▶ YOUR INSTRUCTIONS
Would you repeat the listing exactly but omit every picture?
-*-
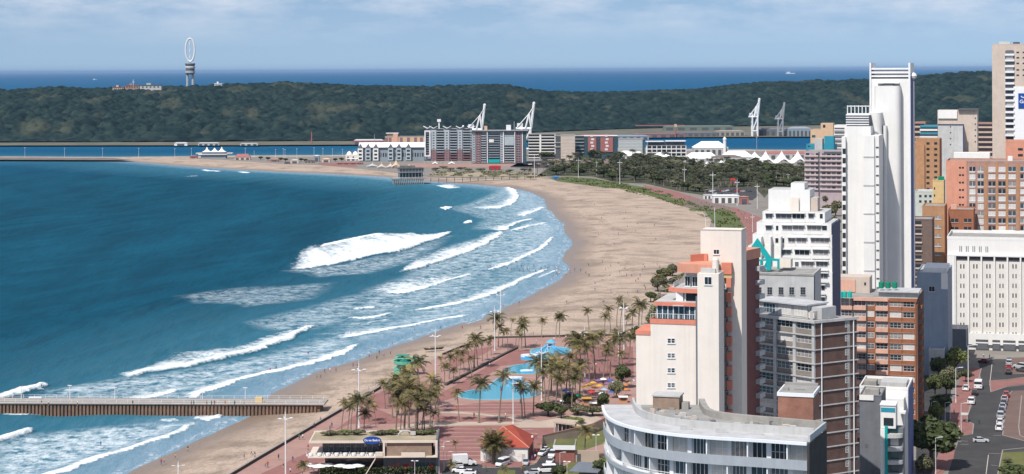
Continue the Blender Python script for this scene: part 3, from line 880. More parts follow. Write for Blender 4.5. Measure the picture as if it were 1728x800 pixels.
# glazing and piers along the inner line
cum = [0]
for a, c in zip(INR, INR[1:]): cum.append(cum[-1] + (c - a).length)
def along(P, s):
    for i in range(len(P) - 1):
        if cum[i + 1] >= s: break
    t = (s - cum[i]) / max(1e-6, cum[i + 1] - cum[i])
    p = P[i] + (P[i + 1] - P[i]) * t; d = (P[i + 1] - P[i]).normalized(); return p, d
bay = 2.75; nb = int(cum[-1] / bay); bay = cum[-1] / nb
SUNW = mat('warm_panel', (.42, .33, .27), .8, .1, .6)
for k in range(6):
    zt = ZR - .37 - 3.05 * k; zb = zt - 3.05 + .22
    for j in range(nb):
        p, d = along(INR, (j + .5) * bay); a = math.atan2(d.y, d.x)
        w = bay - (.35 if (j + k) % 3 else .8); h = zt - zb - .1
        q = p - Vector((-d.y, d.x)) * .03
        o = link('window', win_mesh(round(w, 1), round(h, 1), 4 if j % 2 else 3, 1 + (j % 3 == 1), FRW, False, .08), root, (*loc2(q), zb - 2), a)
        link('pane', pane_mesh(round(w, 1), round(h, 1), random.choices(GL, (4, 3, 3, 3, 2, 2))[0]), o)
        if j:
            p, d = along(INR, j * bay); n_ = Vector((-d.y, d.x)); a = math.atan2(d.y, d.x)
            if (j + k) % 2 == 0:
                fl = link('party_fin', None, root) if False else None
                b = MB(); L1 = p - n_ * 1.62
                b.prism([loc2(p + d * .09), loc2(p - d * .09), loc2(L1 - d * .09), loc2(L1 + d * .09)], zb - 2, zt - 2 - .01)
                b.obj('party_fin', WHITE2, root)
            elif (j + k) % 4 == 1:
                b = MB(); L1 = p - n_ * .5
                b.prism([loc2(p + d * .3), loc2(p - d * .3), loc2(L1 - d * .3), loc2(L1 + d * .3)], zb - 2, zt - 2 - .01)
                b.obj('pier', random.choice([WHITE2, SUNW, WHITE2]), root)
# right-hand gable, brick lift tower, roof boxes
f = Face.two(OUT[-1], BAK[-1], root)
GL_ = f.len
f.part('gable_wall', mat('shade_dark_gable', (.065, .058, .056), .9, .2, .8), (-.2, GL_ + .2, -.35, -.05, 2, ZR - .3))  # the end wall's shade is put into this near-black colour
f.part('gable_parapet', LGREY, (0, GL_ - .2, -.4, -.1, ZR + .1, ZR + 1.0))
g = Face(1311, 268, GRID, root)
x1 = g.x(1371); zt = g.at(1311, 668)[1]
g.part('lift_tower', RBRICK, (0, x1, 0, 7.0, ZR + .1, zt))
g.part('lift_tower_cap', WHITE2, (-.12, x1 + .12, -.12, 7.1, zt, zt + .5))
g.part('lift_tower_roof', ROOFG, (.1, x1 - .1, .15, 6.8, zt + .5, zt + .56), (.1, x1 - .1, 6.4, 6.9, zt + .56, zt + .9), (.5, 1.3, 1.5, 2.2, zt + .57, zt + .95), (2.0, 3.4, 2.4, 2.7, zt + .57, zt + .72))
g = Face(1100, 279, GRID, root)
zt = ZR + 1.9
g.part('roof_box', STONE, (0, 3.9, 0, 3, ZR + .1, zt)); g.part('roof_box_cap', LGREY, (-.15, 4.05, -.15, 3.15, zt, zt + .22))
g.part('vent_box', CONC, (4.2, 5.2, .5, 1.6, ZR + .08, ZR + 1.1))
for i in range(64):
    s = random.uniform(.5, nb - 1) * bay; p, d = along(offs(INR, random.uniform(4.5, 8) if i < 26 else random.uniform(8.0, 8.8)), s)
    b = MB(); r = random.uniform(.15, .5); x, y = loc2(p); b.box(x - r, x + r, y - r * .6, y + r * .6, ZR - 1.92, ZR - 1.92 + random.uniform(.12, .55))
    b.obj(random.choice(['vent_cowl', 'air_conditioner']), random.choice([LGREY, CONC, CONC, SLATE, BEIGE]), root)
for s_ in (.55, .68, .80):
    p, d = along(offs(INR, .8), cum[-1] * s_); x, y = loc2(p)
    MB().prism([(x, y), (x + 1.6, y - .3), (x + 1.6, y - .1), (x + .1, y + .2)], ZR - 1.88, ZR - 1.35).obj('roof_baffle', LGREY, root)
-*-
▶ RESPONSE FOR THIS EXERCISE
Continue the Blender Python script for this scene: part 3, from line 880. More parts follow. Write for Blender 4.5. Measure the picture as if it were 1728x800 pixels.
# glazing and piers along the inner line
cum = [0]
for a, c in zip(INR, INR[1:]): cum.append(cum[-1] + (c - a).length)
def along(P, s):
    for i in range(len(P) - 1):
        if cum[i + 1] >= s: break
    t = (s - cum[i]) / max(1e-6, cum[i + 1] - cum[i])
    p = P[i] + (P[i + 1] - P[i]) * t; d = (P[i + 1] - P[i]).normalized(); return p, d
bay = 2.75; nb = int(cum[-1] / bay); bay = cum[-1] / nb
SUNW = mat('warm_panel', (.42, .33, .27), .8, .1, .6)
for k in range(6):
    zt = ZR - .37 - 3.05 * k; zb = zt - 3.05 + .22
    for j in range(nb):
        p, d = along(INR, (j + .5) * bay); a = math.atan2(d.y, d.x)
        w = bay - (.35 if (j + k) % 3 else .8); h = zt - zb - .1
        q = p - Vector((-d.y, d.x)) * .03
        o = link('window', win_mesh(round(w, 1), round(h, 1), 4 if j % 2 else 3, 1 + (j % 3 == 1), FRW, False, .08), root, (*loc2(q), zb - 2), a)
        link('pane', pane_mesh(round(w, 1), round(h, 1), random.choices(GL, (4, 3, 3, 3, 2, 2))[0]), o)
        if j:
            p, d = along(INR, j * bay); n_ = Vector((-d.y, d.x)); a = math.atan2(d.y, d.x)
            if (j + k) % 2 == 0:
                fl = link('party_fin', None, root) if False else None
                b = MB(); L1 = p - n_ * 1.62
                b.prism([loc2(p + d * .09), loc2(p - d * .09), loc2(L1 - d * .09), loc2(L1 + d * .09)], zb - 2, zt - 2 - .01)
                b.obj('party_fin', WHITE2, root)
            elif (j + k) % 4 == 1:
                b = MB(); L1 = p - n_ * .5
                b.prism([loc2(p + d * .3), loc2(p - d * .3), loc2(L1 - d * .3), loc2(L1 + d * .3)], zb - 2, zt - 2 - .01)
                b.obj('pier', random.choice([WHITE2, SUNW, WHITE2]), root)
# right-hand gable, brick lift tower, roof boxes
f = Face.two(OUT[-1], BAK[-1], root)
GL_ = f.len
f.part('gable_wall', mat('shade_dark_gable', (.065, .058, .056), .9, .2, .8), (-.2, GL_ + .2, -.35, -.05, 2, ZR - .3))  # the end wall's shade is put into this near-black colour
f.part('gable_parapet', LGREY, (0, GL_ - .2, -.4, -.1, ZR + .1, ZR + 1.0))
g = Face(1311, 268, GRID, root)
x1 = g.x(1371); zt = g.at(1311, 668)[1]
g.part('lift_tower', RBRICK, (0, x1, 0, 7.0, ZR + .1, zt))
g.part('lift_tower_cap', WHITE2, (-.12, x1 + .12, -.12, 7.1, zt, zt + .5))
g.part('lift_tower_roof', ROOFG, (.1, x1 - .1, .15, 6.8, zt + .5, zt + .56), (.1, x1 - .1, 6.4, 6.9, zt + .56, zt + .9), (.5, 1.3, 1.5, 2.2, zt + .57, zt + .95), (2.0, 3.4, 2.4, 2.7, zt + .57, zt + .72))
g = Face(1100, 279, GRID, root)
zt = ZR + 1.9
g.part('roof_box', STONE, (0, 3.9, 0, 3, ZR + .1, zt)); g.part('roof_box_cap', LGREY, (-.15, 4.05, -.15, 3.15, zt, zt + .22))
g.part('vent_box', CONC, (4.2, 5.2, .5, 1.6, ZR + .08, ZR + 1.1))
for i in range(64):
    s = random.uniform(.5, nb - 1) * bay; p, d = along(offs(INR, random.uniform(4.5, 8) if i < 26 else random.uniform(8.0, 8.8)), s)
    b = MB(); r = random.uniform(.15, .5); x, y = loc2(p); b.box(x - r, x + r, y - r * .6, y + r * .6, ZR - 1.92, ZR - 1.92 + random.uniform(.12, .55))
    b.obj(random.choice(['vent_cowl', 'air_conditioner']), random.choice([LGREY, CONC, CONC, SLATE, BEIGE]), root)
for s_ in (.55, .68, .80):
    p, d = along(offs(INR, .8), cum[-1] * s_); x, y = loc2(p)
    MB().prism([(x, y), (x + 1.6, y - .3), (x + 1.6, y - .1), (x + .1, y + .2)], ZR - 1.88, ZR - 1.35).obj('roof_baffle', LGREY, root)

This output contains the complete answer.